Qatargate all’acqua dolce, l’emiro recinta tre laghi
A essere conteso è l'Alto Río Chubut Qatargate all’acqua dolce, l’emiro recinta tre laghi
A essere conteso è l'Alto Río Chubut Qatargate all’acqua dolce, l’emiro recinta tre laghi
Non c’era momento più difficile in Argentina per celebrare la Giornata mondiale dell’acqua. Come se non bastasse l’inflazione che ha sfondato il tetto del 100% e le severe misure di aggiustamento imposte dal Fmi, il paese vive la peggiore siccità degli ultimi 60 anni, con tutte le sue pesanti conseguenze economiche: raccolti scarsissimi di soia e di mais e crollo delle esportazioni agricole, per una perdita stimata di 15 miliardi di dollari. E mentre la pioggia scarseggia, contro le fonti d’acqua del paese si moltiplicano le aggressioni, spesso per mano di stranieri.
È quanto sta avvenendo, per esempio, nell’Alto Río Chubut, nel Río Negro, dove lavoratori al soldo dell’amministratore della tenuta El Foyel Andrés Saint Antonin, vincolato dalla stampa argentina all’emiro del Qatar Tamim bin Hamad Al Thani (ma in gioco sembrano esserci anche capitali degli Emirati arabi), hanno recintato illegalmente tre laghi di alta montagna, esattamente là dove nasce il Río Chubut, che scorre per 800 chilometri rifornendo d’acqua gran parte della popolazione rionegrina.
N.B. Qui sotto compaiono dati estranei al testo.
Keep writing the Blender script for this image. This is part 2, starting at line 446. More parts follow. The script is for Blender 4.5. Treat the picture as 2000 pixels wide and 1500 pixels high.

E questo in un quadro in cui i ghiacciai della Cordigliera stanno perdendo massa a ritmo sostenuto a causa del riscaldamento globale.
La denuncia è partita all’inizio di febbraio dalla comunità mapuche Cayunao, quando ancora non si era spenta l’eco della feroce repressione nei confronti della settima marcia di denuncia contro l’appropriazione del Lago Escondido da parte del miliardario britannico Joe Lewes: un altro caso di privatizzazione illegale di una fonte d’acqua. Proprio come illegale è la recinzione contro cui si oppone la comunità mapuche, a cui una sentenza emessa nel 2004 dal giudice Emilio Riat aveva riconosciuto il possesso del territorio.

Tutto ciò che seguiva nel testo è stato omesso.